Sadly, gimmicks & frauds are still winning (and they always will).
Just look at what a joke XXL has become…
Even reflecting upon my own journey – look what happens when I post pics with celebrities, versus promoting a new video release.
And then….
Independent Music: Where’s The Love?
It’s just a known fact at this point – while there are still some die hard fans, most people don’t show love to independent music anymore.
Digital Music News published an eye opening study that revealed 91% of all artists are completely undiscovered.
This is alarming, but to be expected. The disparity is even more jolting when comparing the social media reach of commercial artists vs mid-size artists vs independents.
Approx. 90% of all likes, followers and views across Facebook / Twitter / YouTube belong to Mega and Mainstream commercial artists.
Does this suggest that 90% of undiscovered musicians suck? No.
Here’s what I’m confident it suggests:
“As upcoming musicians, we invest a lot of time, passion, money, and effort into our music. But we suck at marketing it.”
Here’s what else it suggests. You need MONEY to break an artist.
How much do you need? Well, that’s up for debate.
Filmmaker, Da Inphamus Amadeuz says it’s known in the NYC music circuit that $13,500 is all you need to “break a record.”
If you have the right record, and can come up with the dough – getting it to the right people can be a powerful career move. That said, Digital Music News reports it takes 500k to break a new artist!
Sobering Truth: I’m An Adult Rapper
Before I let you decide whether you have a music career or a very expensive hobby, you should check out this documentary.
Some of this is painful to watch. These are real people, with real dreams.
Personally, I felt heartbroken hearing their stories.
The documentary shines light on some very talented people who are working hard, doing their best to try and live out their dreams.
Keeping It Honest
The game ain’t like it used to be. It’s harder now to break through than ever before, especially because of how insanely saturated the markets have become.
If you mostly aligned with “I have an expensive hobby” then you need to be honest about your career goals, and expectations.
These are tough things to come to terms with, even for myself.

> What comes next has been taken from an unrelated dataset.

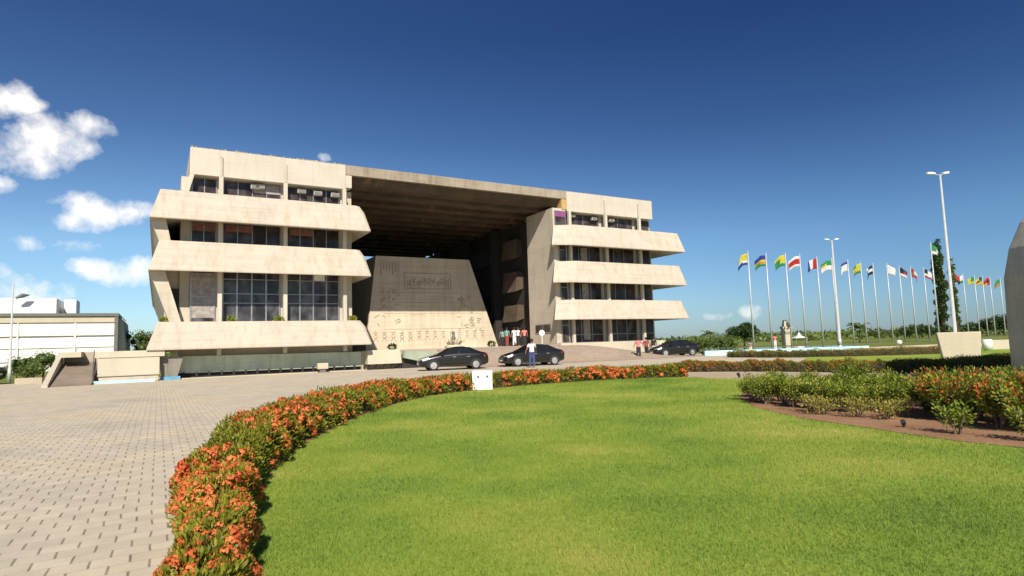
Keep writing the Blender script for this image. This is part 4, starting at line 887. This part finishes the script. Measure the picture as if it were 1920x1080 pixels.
for px, top, Y in ((1640, 634, 150), (1662, 632, 160), (1684, 630, 150), (1706, 614, 140), (1724, 610, 150), (1742, 612, 135), (1758, 616, 140), (1812, 612, 140), (1832, 606, 150), (1850, 600, 140), (1868, 597, 150), (1884, 594, 140), (1900, 598, 150), (1915, 600, 140)):
    hh = max(2.0, zat(px, top, Y)); tree('dense_tree', ['first', 'second', 'third', 'fourth', 'fifth', 'sixth', 'seventh', 'eighth', 'ninth', 'tenth', 'eleventh', 'twelfth', 'thirteenth', 'last'][k]+' dense tree from the left in the belt beyond the flagpoles', 'tree', gp(px, Y), hh*1.05, hh*.62, 'round', m_tleaf if px > 1690 else m_tleaf2, 40+k, 1500, 'dark trees beyond the flagpoles'); k += 1
# far scrub and woodland reading as one mass
g = np.random.default_rng(77); n = 42000
X = g.uniform(-260, 330, n); Y = g.uniform(150, 330, n); hh = 2.2+1.3*np.sin(X*.06+1)+1.0*np.sin(X*.17+Y*.05)+.6*np.sin(X*.5)
hh = .8*np.clip(hh, 1.2, 5)*(.55+.45*(Y-150)/180); kk = (np.abs(X) < .95*Y); X, Y, hh = X[kk], Y[kk], hh[kk]; n = len(X)
P = np.stack([X, Y, hh*g.uniform(0, 1, n)**.6], 1)
tag(fastmesh('woodland', leafverts(P, g.normal(size=(n, 3))+np.array([0, 0, .5]), g.uniform(.8, 1.8, n), g.uniform(.5, 1.0, n)), 4, m_tleaf2, rnd=g.uniform(0, 1, n)), 'far green woodland and scrub along the horizon', 'woodland', kind='stuff')
# scrub on the near side of the pool
for i, (px, Y, r_, h_, lb) in enumerate(((1340, 66, 1.2, 1.5, 'light green bush behind the third car'), (1362, 72, 1.4, 1.3, 'pale bush left of the dark rounded tree'), (1318, 70, 1.2, 1.2, 'low bush at the rear of the third car'))):
    tree('leafy_bush', lb, 'bush', gp(px, Y), h_, r_, 'round', m_tleaf2, 90+i, 900)
for i, (px, Y, r_, h_) in enumerate(((50, 42, 1.0, 1.5), (80, 44, 1.1, 1.9), (62, 40, .7, 1.1), (30, 45, .8, 1.2))):
    tree('leafy_bush', ['grey green bush before the white building, lowest at left', 'tallest grey green bush beside the ramp wall', 'small bush above the low kerb wall', 'leftmost bush beside the lamp post'][i], 'bush', gp(px, Y), h_, r_, 'round', m_tleaf2, 60+i, 1500, ls=.12)
t_ = thing('kerb_wall', 'low crumbling pale wall below the bushes at left', 'wall', gp(58, 37.2), R(8)); MB().box(-.9, .6, 0, .3, 0, .35).build('wall_body', m_terr, t_)
# far tower and tent
p = gp(1476, 95); t_ = thing('stone_tower', 'small pale stone tower beyond the pool among the flagpoles', 'tower', p)
hT = zat(1472, 600, 95); MB().box(-.6, .6, -.5, .5, 0, hT*.66).build('tower_shaft', m_panel, t_)
MB().box(-.72, .72, -.6, .6, hT*.661, hT*.74).build('tower_ledge', m_panel, t_); MB().loft([[(-.5, -.4, hT*.741), (.5, -.4, hT*.741), (.5, .4, hT*.741), (-.5, .4, hT*.741)], [(-.3, -.3, hT), (.1, -.3, hT), (.1, .3, hT), (-.3, .3, hT)]]).build('tower_top', m_panel, t_)
MB().box(-.5, .5, -.57, -.54, hT*.45, hT*.55).build('tower_band', m_fascia, t_)
p = gp(1499, 112); t_ = thing('canopy_tent', 'small cream pyramid tent beyond the pool', 'tent', p)
MB().loft([[(-1.1, -1.1, 1.0), (1.1, -1.1, 1.0), (1.1, 1.1, 1.0), (-1.1, 1.1, 1.0)], [(-.4, -.4, 1.35), (.4, -.4, 1.35), (.4, .4, 1.35), (-.4, .4, 1.35)], [(-.05, -.05, 2.0), (.05, -.05, 2.0), (.05, .05, 2.0), (-.05, .05, 2.0)]]).build('canopy', m_white, t_)
for sx in (-1, 1):
    for sy in (-1, 1): MB().tube([(sx, sy, 0), (sx, sy, 1.0)], .04, 6).build('leg', m_steel, t_)
person(gp(1454, 80), R(180), 'distant person in a pale pink top beside the second flagpole', c_pink, c_white, 1.7)
person(gp(1408, 51.3), R(170), 'distant person in grey standing before the pool rim', plain('grey_cloth', (.25, .22, .24), .9), c_cream, 1.2)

Because of my social media status – many people think I’m traveling the world, doing shows, and having the time of my life.
Truth is, that’s only how I’m living life a small percentage of the time.
Most people don’t know it – but I have a day job.
Aside from being an author at Digital Music News – I’m the SEO Manager at a software company, and I spend my days doing technical website audits, keyword research, building links, adjusting title tags, competitor analysis, and creating cross-channel strategies.
I recently wrote about my experience being a white dude in tech.
Does this mean I’m drifting away from music? Maybe… maybe not.
While it does feel like the passion comes in-and-out, it’s largely a result of going where the most immediate opportunities are.
It just makes sense for me to focus on marketing right now. There’s lots of demand for my service. There’s almost zero demand for my music.
I haven’t released anything at all in 2016, and not one person is knocking at my door asking me for new music, yet everyone wants my marketing help.
It’s not a bad thing – it’s just reality.
I’ve learned a lot about how large businesses execute their digital marketing, and I’ll probably need to write a post soon on how to take what I learned doing SEO for corporations and apply it to my music career.
I’m also in the process of building a new plan of attack for music in 2017. I’ll probably release parts of what I plan to do, just not anytime soon.
For now… I’ll just continue writing.